Ah, yes! and the key part missing was doc(Learner.fine_tune) otw. no return
Does doc()
work in Colab? (I have not tested this, but I am curious )
It tells you what the function does but no code I think. There was some command that gave you a hyperlink (show_doc, …) do you know which one? And does that work on paper space?
This is in collab? Doesnt requirements.txt installl nbdev?
Yes it is! (and I think so, I Just did a manual fastai2 install to test it out)
Edit: nbdev
is in it too
yes, it does! whoever, if you click on [source] this does not work
Right click + Open in new tab does though (Just now checked)
What about the upload widget? I had to do from ipywidgets import *
but still getting an error when attempting to upload an image.
`
No, any ipywidget
based stuff in Colab assume it won’t work and needs to be converted over to the Colab widget environment (atleast from the course perspective). You can still get it working though, I’d look at the Colab platform thread IIRC someone got it
I am trying to get the “old” output of learn.summary:
fastai v1
With fastai2 I just get this output.
I am trying to find the right layer to set hooks so I need to see the id’s of the groups and layers. What am I doing wrong?!

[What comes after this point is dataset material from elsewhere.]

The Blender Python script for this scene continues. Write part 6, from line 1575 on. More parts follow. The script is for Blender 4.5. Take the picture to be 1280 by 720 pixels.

EDIT: answered my own question …
its learn.model.summary now
Florian
It’s a method, you need to execute it by adding ().
learn.summary()
I tested on the first example and it is pretty nice, thank for the tip
It is awesome
Do we have way to visualize and animate in Jupyter in order to understand better what is going on? Similar to what is described in the book? @sgugger
what I was looking for is learn.model.summary
learn.summary() gives a list view without the numbers of the layers.
Thanks
Please remember to use Non-beginner for stuff that’s not covered in the lesson we’re discussing.
I have no idea what you’re talking about. We don’t have any animation method for visualizing the model/summary.

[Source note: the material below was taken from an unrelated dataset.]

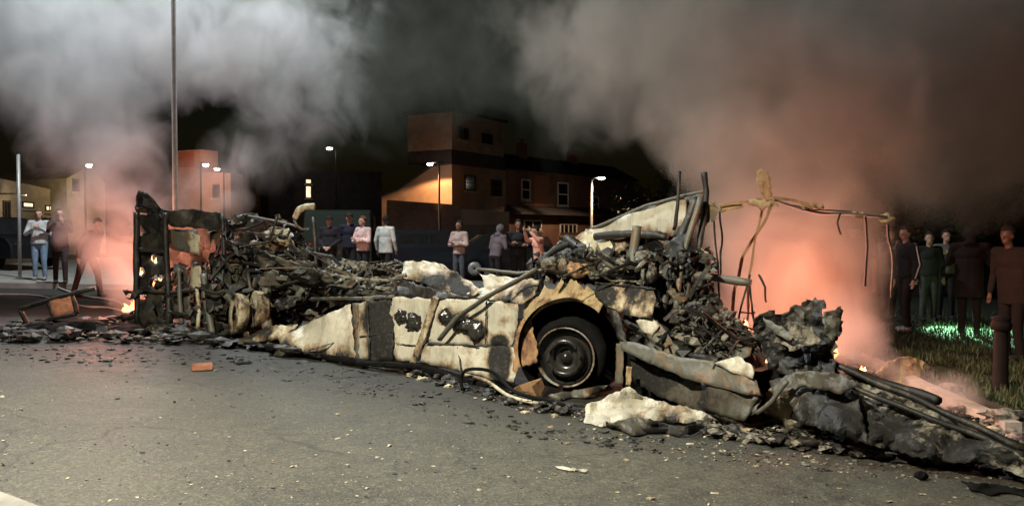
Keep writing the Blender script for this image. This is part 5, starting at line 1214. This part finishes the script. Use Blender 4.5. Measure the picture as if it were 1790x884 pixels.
# ------------------------------------------------------------------ smoke
def smoke(name, blobs, dens, col, seed, ns=.55, k=1.5, cut=.30, step=.35, aniso=.0, gain=1.6, label=None, det=5.0, capv=1.3):
    """a plume: soft puffs (px, py, depth, radius in px, weight) whose sum is broken up by noise"""
    C = [(P(b[0], b[1], b[2]), b[3]/F0*b[2], (b[4] if len(b) > 4 else 1.0)) for b in blobs]
    bm = bmesh.new()
    for c, r, w_ in C: bmesh.ops.create_icosphere(bm, subdivisions=2, radius=r*1.04, matrix=Matrix.Translation(c))
    pts_ = [v.co.copy() for v in bm.verts]; bm.free(); bm = bmesh.new()
    for q in pts_: bm.verts.new(q)
    res = bmesh.ops.convex_hull(bm, input=bm.verts)
    bmesh.ops.delete(bm, geom=[v for v in bm.verts if not v.link_faces], context='VERTS')
    bmesh.ops.triangulate(bm, faces=bm.faces)
    for v in bm.verts: v.co.z = max(v.co.z, zg(v.co.x)+.02)
    m = bpy.data.materials.new(name+'_material'); m.use_nodes = True; t = m.node_tree
    t.nodes.remove(t.nodes['Principled BSDF'])
    out = t.nodes['Material Output']
    tc = t.nodes.new('ShaderNodeTexCoord'); pos = tc.outputs['Object']
    nz = nd(t, 'ShaderNodeTexNoise', Scale=ns, Detail=det, Roughness=.58, Distortion=.9)
    mp = nd(t, 'ShaderNodeMapping'); mp.inputs['Location'].default_value = (seed*3.1, seed, 0); mp.inputs['Scale'].default_value = (1, 1, .8)
    t.links.new(pos, mp.inputs[0]); t.links.new(mp.outputs[0], nz.inputs[0])
    tot = None
    for c, r, w_ in C:
        vm = t.nodes.new('ShaderNodeVectorMath'); vm.operation = 'DISTANCE'; t.links.new(pos, vm.inputs[0]); vm.inputs[1].default_value = c
        q = nmath(t, 'DIVIDE', vm.outputs['Value'], r)
        q = nmath(t, 'SUBTRACT', 1.0, nmath(t, 'MULTIPLY', q, q), True)
        if w_ != 1.0: q = nmath(t, 'MULTIPLY', q, w_)
        tot = q if tot is None else nmath(t, 'ADD', tot, q)
    tot = nmath(t, 'MINIMUM', tot, capv)
    e = nmath(t, 'MULTIPLY', nmath(t, 'SUBTRACT', nz.outputs[0], .5), k)
    # the noise fades with the envelope so nothing reaches the hull's faces
    e = nmath(t, 'MULTIPLY', e, nmath(t, 'MINIMUM', nmath(t, 'MULTIPLY', tot, 3.0), 1.0))
    d = nmath(t, 'MULTIPLY', nmath(t, 'SUBTRACT', nmath(t, 'ADD', tot, e), cut, False), gain)
    d = nmath(t, 'MAXIMUM', d, 0.0)
    d = nmath(t, 'MULTIPLY', nmath(t, 'MINIMUM', d, 1.5), dens)
    pv = t.nodes.new('ShaderNodeVolumePrincipled'); pv.inputs['Color'].default_value = (*col, 1); pv.inputs['Anisotropy'].default_value = aniso
    t.links.new(d, pv.inputs['Density']); t.links.new(pv.outputs[0], out.inputs['Volume'])
    m.cycles.volume_step_rate = step
    o = mesh_obj(name, bm, m); return tag(o, label, kind='stuff')
smoke('smoke', [(222, 520, 13.7, 50, 1.4), (205, 455, 13.8, 72, 1.3), (175, 385, 14.0, 92, 1.2), (205, 315, 14.6, 105, 1.1), (190, 240, 15.3, 125), (280, 340, 15.0, 60, .8), (365, 350, 15.4, 90, .7), (400, 290, 15.6, 90, .5),
                (110, 200, 15.3, 130), (40, 90, 15.8, 160), (180, 110, 16.2, 165), (300, 60, 16.6, 155), (20, 0, 16, 170), (430, 60, 17, 145, .7), (510, 110, 17.6, 150, .55), (590, 50, 18.2, 140, .4), (560, 200, 18.4, 120, .4), (470, 260, 17.6, 110, .4)], 0.72, (.76, .76, .77), 1, ns=1.3, cut=.36, k=3.6, gain=1.3, det=8, step=.5, capv=1.0)
smoke('smoke', [(440, 40, 20, 160, .9), (540, 100, 20.5, 160, .9), (490, 200, 20, 130, .8), (430, 280, 20, 100, .7), (640, 50, 22, 170, .8), (820, 50, 23, 210, .8), (610, 200, 21, 130, .7), (980, 70, 22, 210, .8), (1130, 120, 20, 190, .7), (1000, 200, 22, 150, .4), (740, 170, 22, 150, .5)], .065, (.50, .53, .44), 2, ns=.75, cut=.34, k=3.6, gain=1.5, det=7, step=.9, capv=.9)
smoke('smoke', [(1400, 560, 10.9, 130, 1.3), (1370, 460, 11.1, 140, 1.3), (1450, 420, 11.2, 130, 1.3), (1300, 400, 11.2, 110), (1300, 300, 11.6, 150), (1430, 300, 11.8, 160), (1520, 230, 12, 180), (1380, 180, 12.2, 180),
                (1240, 190, 12.5, 160, .9), (1260, 90, 12.8, 160, 1.2), (1420, 50, 13, 200), (1580, 90, 13.5, 210), (1740, 90, 14, 260, 1.0), (1130, 60, 14, 190, .8), (1680, 250, 13.5, 200, .9), (1060, 130, 15, 190, .5), (950, 60, 16.5, 180, .35), (1560, 360, 12.5, 110, .6)], .66, (.72, .66, .58), 3, ns=1.15, cut=.28, k=2.9, gain=1.35, det=7, step=.6, capv=1.05)
smoke('smoke', [(1330, 470, 10.9, 110, 1), (1400, 500, 10.9, 120, 1), (1460, 450, 11, 110, 1), (1400, 400, 11.2, 110, .8), (1310, 560, 10.5, 90, 1), (1290, 400, 11.2, 90, .7), (1480, 560, 10.5, 90, 1)], .55, (.66, .60, .56), 6, ns=1.2, cut=.1, k=.9, gain=1.3, det=5, step=.7)
smoke('smoke', [(1500, 600, 9.8, 75, 1.0), (1560, 650, 9.2, 60, .8), (1470, 560, 10.4, 90, 1.0), (1620, 670, 8.7, 50, .8), (1670, 695, 8.1, 55, 1.3), (1490, 480, 11.2, 95, .9), (1765, 755, 6.6, 34, 1.2)], 1.2, (.80, .78, .80), 4, ns=1.8, cut=.32, step=.5)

You can order from Amazon.com and ship to India. A 10$ extra charge seems to be applicable.
And I’ve ordered a bunch of OReily books here in India, usually we get a subsidized (black and white) copy, from a local partner publisher, at about 1/3rd of original price.

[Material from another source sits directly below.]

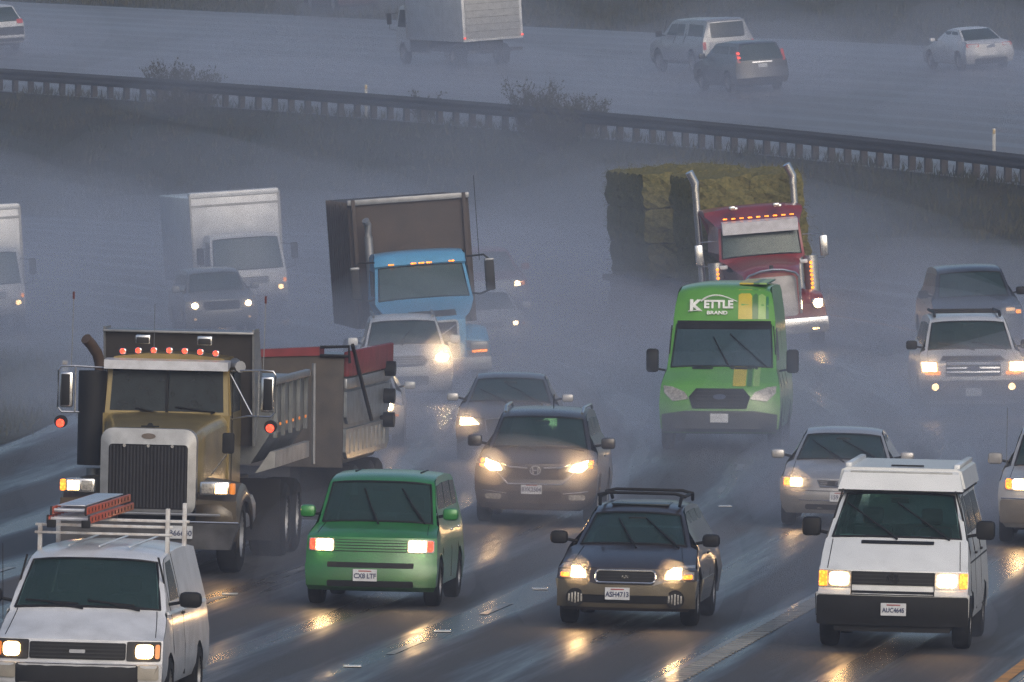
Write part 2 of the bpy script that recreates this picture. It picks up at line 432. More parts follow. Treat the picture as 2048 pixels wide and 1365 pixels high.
# ------------------------------------------------------------------ ground, roads, markings
YS = [-40, 0, 40] + [70 + 4 * i for i in range(60)] + [310 + 5 * i for i in range(50)] + [580 + 40 * i for i in range(9)]
def ribbon(name, us, ys, dz, m, kind='structure', bumpf=None, parent=None):
    vs = []; uv = []
    for y in ys:
        for u in us:
            p = P(u, y, dz)
            if bumpf: p.z += bumpf(u, y)
            vs.append(p); uv.append((u, y))
    n = len(us)
    fs = [(i*n+k, i*n+k+1, (i+1)*n+k+1, (i+1)*n+k) for i in range(len(ys)-1) for k in range(n-1)]
    me = bpy.data.meshes.new(name); me.from_pydata(vs, [], fs); me.materials.append(m)
    l = me.uv_layers.new(name='lane'); 
    for lp in me.loops: l.data[lp.index].uv = uv[lp.vertex_index]
    me.polygons.foreach_set('use_smooth', [True]*len(me.polygons))
    o = link(name, me, parent)
    if kind: o['kind'] = kind
    return o
def road_mat(name, c1, c2, rlo, rhi, spec=.27):
    m = bpy.data.materials.new(name); m.use_nodes = True; t = m.node_tree; b = t.nodes['Principled BSDF']; N = t.nodes.new; L = t.links.new
    uv = N('ShaderNodeUVMap'); uv.uv_map = 'lane'
    sx = N('ShaderNodeSeparateXYZ'); L(uv.outputs[0], sx.inputs[0])
    # wheel paths: two per lane
    a = N('ShaderNodeMath'); a.operation = 'MULTIPLY'; a.inputs[1].default_value = 2*PI/1.85; L(sx.outputs[0], a.inputs[0])
    a2 = N('ShaderNodeMath'); a2.operation = 'COSINE'; L(a.outputs[0], a2.inputs[0])
    mp = N('ShaderNodeMapping'); mp.inputs['Scale'].default_value = (1.3, .035, 1); L(uv.outputs[0], mp.inputs[0])
    n1 = N('ShaderNodeTexNoise'); n1.inputs['Scale'].default_value = 1.0; n1.inputs['Detail'].default_value = 6; n1.inputs['Roughness'].default_value = .62; L(mp.outputs[0], n1.inputs['Vector'])
    n2 = N('ShaderNodeTexNoise'); n2.inputs['Scale'].default_value = 9; n2.inputs['Detail'].default_value = 5; L(uv.outputs[0], n2.inputs['Vector'])
    s = N('ShaderNodeMath'); s.operation = 'MULTIPLY_ADD'; s.inputs[1].default_value = -.15; L(a2.outputs[0], s.inputs[0]); L(n1.outputs[0], s.inputs[2])
    mr = N('ShaderNodeMapRange'); mr.inputs[1].default_value = .36; mr.inputs[2].default_value = .60; L(s.outputs[0], mr.inputs[0])
    mx = N('ShaderNodeMix'); mx.data_type = 'RGBA'; mx.inputs[6].default_value = (*c1, 1); mx.inputs[7].default_value = (*c2, 1); L(mr.outputs[0], mx.inputs[0])
    L(mx.outputs[2], b.inputs['Base Color'])
    r = N('ShaderNodeMapRange'); r.inputs[3].default_value = rlo; r.inputs[4].default_value = rhi; L(mr.outputs[0], r.inputs[0])
    L(r.outputs[0], b.inputs['Roughness'])
    bp = N('ShaderNodeBump'); bp.inputs['Strength'].default_value = .25; bp.inputs['Distance'].default_value = .015; L(n2.outputs[0], bp.inputs['Height']); L(bp.outputs[0], b.inputs['Normal']); b.inputs['Specular IOR Level'].default_value = spec
    return m
ASPH = road_mat('wet_asphalt', (.017, .0165, .017), (.056, .054, .054), .27, .70)
PALEROAD = road_mat('pale_wet_road', (.11, .11, .115), (.18, .18, .19), .35, .6)  # upper road: base colour lightened to stand in for bright wet reflection
GRASS = mat('winter_grass', (.045, .038, .018), .9, nscale=.5, noise=.3, bump=.6, bscale=5, col2=(.028, .034, .018), spec=.1)
GRASSBLADE = mat('grass_blades', (.07, .062, .03), .9, nscale=.3, noise=.3, col2=(.032, .04, .018), spec=.1)
def bumps(u, y):
    if 14.5 < u < 21.4 or u > 53 or u < -30: return .10*math.sin(u*1.9+y*.31)+.08*math.sin(y*.77-u*.6)
    return 0
US = [-160, -110, -70, -40, -30, -24, -20, -16, -13.4] + [-13+3*i for i in range(9)] + [14, 14.8, 15.6, 16.6, 17.6, 18.6, 19.6, 20.6, 21.45, 26, 31, 36, 41, 46, 50, 52, 54, 58, 64, 72, 84, 100, 120]
ribbon('terrain', US, YS, -.04, GRASS, bumpf=bumps)
ribbon('road', [-40, -30, -24, -20, -16, -13.4]+[-13+3*i for i in range(9)]+[14], YS[:-6], 0, ASPH)
ribbon('upper_road', [21.55, 26, 31, 36, 41, 46, 50], YS[:-6], .01, PALEROAD)
MARK = mat('lane_paint_white', (.22, .22, .22), .4, coat=.2, nscale=3, noise=.25)
MARKY = mat('lane_paint_yellow', (.62, .27, .03), .6, coat=.0, nscale=3, noise=.2)
def stripe(name, u, y0, y1, wd, m, dz=.008, step=3):
    n = max(1, int((y1-y0)/step)); return ribbon(name, [u-wd/2, u+wd/2], [y0+(y1-y0)*i/n for i in range(n+1)], dz, m)
stripe('yellow_edge_line', 7.4, 90, 300, .16, MARKY)
0 and stripe('white_edge_line', -11.6, 90, 228, .12, MARK)
def lane_dashes(name, u, starts, ln=3.0, wd=.11, dz=.008):
    vs, fs, uv = [], [], []
    for y0 in starts:
        k = len(vs)
        for i in range(4):
            y = y0+ln*i/3
            vs += [P(u-wd/2, y, dz), P(u+wd/2, y, dz)]
        fs += [(k+2*i, k+2*i+1, k+2*i+3, k+2*i+2) for i in range(3)]
    me = bpy.data.meshes.new(name); me.from_pydata(vs, [], fs); me.materials.append(MARK); o = link(name, me); o['kind'] = 'structure'; return o
lane_dashes('lane_line', 0, [141-9.7, 141, 150.6, 162.3, 172, 190, 200, 210, 220, 230, 240, 250, 260, 270, 280, 290])
lane_dashes('lane_line', -3.7, [141+9.7*k-9.7*2 for k in range(16)])
lane_dashes('lane_line', -7.4, [138+9.7*k-9.7*2 for k in range(16)])
lane_dashes('lane_line', -15.2, [230+9.7*k for k in range(12)])
# the profiled stripe: a thin white line with raised ribs
stripe('rumble_stripe_line', 3.7-.13, 90, 185, .08, MARK)
mb = MB()
y = 100
while y < 180:
    a = .26
    p = [P(3.62, y, .006), P(3.62+a, y, .006), P(3.62+a, y+.16, .006), P(3.62, y+.16, .006)]
    q = [v + Vector((0, .0, .014)) for v in p]
    mb.hexa(p+q); y += .42
o = mb.build('rumble_stripe_ribs', MARK); tag(o, kind='structure')
for u in (23.4, 27.1, 30.8, 34.5, 38.2, 48.6):
    if u in (23.4, 48.6): stripe('upper_edge_line', u, 300, 560, .16, MARK, .02)
    else: lane_dashes('upper_lane_line', u, [300+9.7*k for k in range(27)], 3.4, .13, .022)
# raised pavement markers
mk = MB().box(-.07, .07, -.05, .05, 0, .02, .008).mesh('road_marker', mat('marker_ceramic', (.75, .75, .73), .2, coat=.5, emis=None))
for px, py, where in ((705, 1335, 'nearest, at the bottom between van and camper'), (885, 1265, 'right of the green car front wheel'), (1080, 1180, 'just left of the black wagon'),
                      (1450, 1015, 'beyond the black wagon, left of the silver sedan'), (460, 1190, 'between the white van and the green car')):
    y, x, u, z = hit(px, py)
    o = link('road_marker', mk, None, (x, y, z+.005)); o.scale = (1.5, 2.6, 1)
    tag(o, 'small white raised road marker ' + where, 'road marker', 'raised road markers along the lane lines')

# grass wedge left of the lanes
def ub(y): return -13.1 + 2.7 * smooth(228, 292, y)
def verge_h(v, y): return .5*smooth(0, 5, v)*smooth(304, 286, y)
vs = []; VY = [100+4*i for i in range(50)]+[299, 301.5, 303.5]; VV = [0, .6, 1.4, 2.4, 3.6, 5, 7, 10, 14, 20, 30]
for y in VY:
    for v in VV: vs.append(P(ub(y)-v, y, .02+verge_h(v, y)+(.06*math.sin(v*3+y*.9)*smooth(0, 2, v)*smooth(304, 296, y))))
nn = len(VV)
o = MB().add(vs, [(i*nn+k, i*nn+k+1, (i+1)*nn+k+1, (i+1)*nn+k) for i in range(len(VY)-1) for k in range(nn-1)], True).build('grass_verge', GRASS); o['kind'] = 'structure'
def tufts(name, pts, m, hmin=.15, hmax=.5, blades=5, spread=.18):
    vs, fs = [], []
    for p in pts:
        for b in range(blades):
            a = random.uniform(0, 2*PI); h = random.uniform(hmin, hmax); q = p+Vector((random.gauss(0, spread), random.gauss(0, spread), -.03))
            d = Vector((math.cos(a), math.sin(a), 0)); lean = Vector((random.gauss(0, .3), random.gauss(0, .3), 1))*h
            k = len(vs); ww = random.uniform(.012, .03); vs += [q-d*ww, q+d*ww, q+lean*.6+d*ww*.6, q+lean]
            fs += [(k, k+1, k+2), (k, k+2, k+3)]
    me = bpy.data.meshes.new(name); me.from_pydata(vs, [], fs); me.materials.append(m); o = link(name, me); o['kind'] = 'stuff'; return o
pts = []
for i in range(11000):
    y = random.uniform(285, 520); u = random.uniform(14.1, 22.2)
    if random.random() < (.35+.65*math.sin(y*.21+u*.8)**2): pts.append(P(u, y))
tag(tufts('grass', pts, GRASSBLADE, .12, .42), 'rank winter grass on the bank below the guardrail', 'grass')
pts = []
for i in range(4500):
    y = random.uniform(190, 302); v = random.uniform(.3, 12); pts.append(P(ub(y)-v, y, verge_h(v, y)))
tag(tufts('grass', pts, GRASSBLADE, .08, .3), 'dark short grass on the verge left of the dump truck', 'grass')
pts = []
for i in range(3500):
    y = random.uniform(420, 600); u = 50.3+abs(random.gauss(0, 8)); pts.append(P(u, y))
tag(tufts('grass', pts, GRASSBLADE, .2, .5), 'dark grass on the far side of the upper road', 'grass')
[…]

I don’t know anything about book logistics, sorry - that’s done by O’Reilly. There will be an ebook, however.
Just wondering if anyone has up to date information on the use of tmux with the latest version of Jupyter. I’m trying to understand the best approach to not lose training data and Jupyter output. I’m a complete novice with bash / tmux.
Say for example I ssh to a remote server and run Jupyter with --no-browser and then connect to that notebook from my local browser. I start training, and then shut down my local machine. How do I pick up where I left off…
Particularly thinking of the case where at some point I might want to leave something training for a few hours overnight on a remote server.